Мне казалось, что одной ногой я уже нахожусь где-то в сказочной Персии. Один раз я увидел настоящее чудо – громадную рыбину, белугу, которую везли одну на телеге! «Мой» калмык как-то взял меня с собой в свою кумирню – стоящее на одной из окраин, среди других жалких калмыцких хибарок, глиняное строение в форме кибитки, в глубине которого находилась нескладная статуя сидящего Будды. Никаких служителей культа – не знаю, буддистского или ламаистского – здесь не было, в полумраке этого «храма» мы находились с божеством одни. Калмык вынул из глубокого кармана шинели бутылку крепкого, пьянящего кумыса, раскупорил ее и осторожно вылил несколько капель к ногам идола, бормоча при этом что-то вроде заклинания. А потом допил сам все, что оставалось в бутылке, блаженно причмокивая. Таким образом, я один раз в жизни присутствовал при обряде жертвоприношения.
Вот так я познакомился с калмыками, национальностью, которая, если верить 19 тому второго издания Большой Советской Энциклопедии, вообще никогда и не существовала. В БСЭ заглавное слово «КАЛМЫКИ» помещено лишь в дополнительном, 51 томе, вышедшем в 1958 году. По милости «отца родного», калмыков, как и крымских татар, немцев Поволжья, как ряд кавказских племен, а также и корейцев, не только изгнали из родных мест туда, где они страдали и гибли, женщины, старики и дети в том числе, всех поголовно, за действительные или мнимые грехи небольшой группы своих сородичей, но и вычеркнули их имя из истории и географии.

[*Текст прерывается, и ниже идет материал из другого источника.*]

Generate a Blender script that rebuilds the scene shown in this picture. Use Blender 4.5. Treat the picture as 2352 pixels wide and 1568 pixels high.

Завязать задушевные разговоры я неоднократно пытался и с русскими – астраханскими казаками. Почти все они, служившие караульными лагеря, были сынками зажиточных, «крепких» крестьян, сумев устроиться за взятки здесь в тылу, чтобы не попасть на фронт. И хотя они и не обращались с нами как-нибудь особенно грубо, в то же время они не были склонны к какому-либо панибратству. Все же мне удалось несколько раз побеседовать то с одним, то с другим, на так сильно интересовавшие меня темы о войне, о жизни, о смерти, о том, в чем, собственно, счастье человека.
Сюда, в астраханский лагерь, я стал, наконец, получать, довольно регулярно, весточки из дома. По этим открыткам я узнал, что мама, брат и сестра, а также бабушка живы и здоровы, что послали мне очередную посылку (которую я, однако, не получил), и только. Но как ни старались цензоры, вымарывая все остальное, они все же не догадались и пропустили одно сообщение, осветившее то, что там у нас делается. Оказывается, Рудольфа призвали в армию, значит, положение Австро-Венгрии незавидное, раз стали призывать восемнадцатилетних! При таком истощении людских резервов, война уже долго продолжаться не сможет. И, по-видимому, русские газеты, по меньшей мере в этом отношении, не врут, когда они описывают, как плохо там в Австрии и Германии с продовольствием, как там чуть ли не совсем перешли на «эрзацы», какие ничтожные пайки выдают по карточкам бедному населению, как это особенно гибельно отражается на питании русских пленных, которых, вдобавок, заставляют тяжело трудиться. Впрочем, это ухудшение положения центральных держав рикошетом отразилось и на нас здесь. Примерно со второй половины 1916 года нам сократили пайки, заметно понизилось и качество питания, постепенно стали гонять и на работу. Все это не было вызвано ухудшением экономического положения самой России, – в то время оно еще не давало себя знать заметно – а являлось ответной мерой за ухудшение обращения с русскими пленными. Играло роль и то, что повсюду все больше усиливались хищения, воровство, казнокрадство; нас, пленных, обирали все, начиная с каптенармуса, и кончая начальником лагеря, да, вероятно, и чинами повыше, в военном министерстве, наживавшимся на «экономии».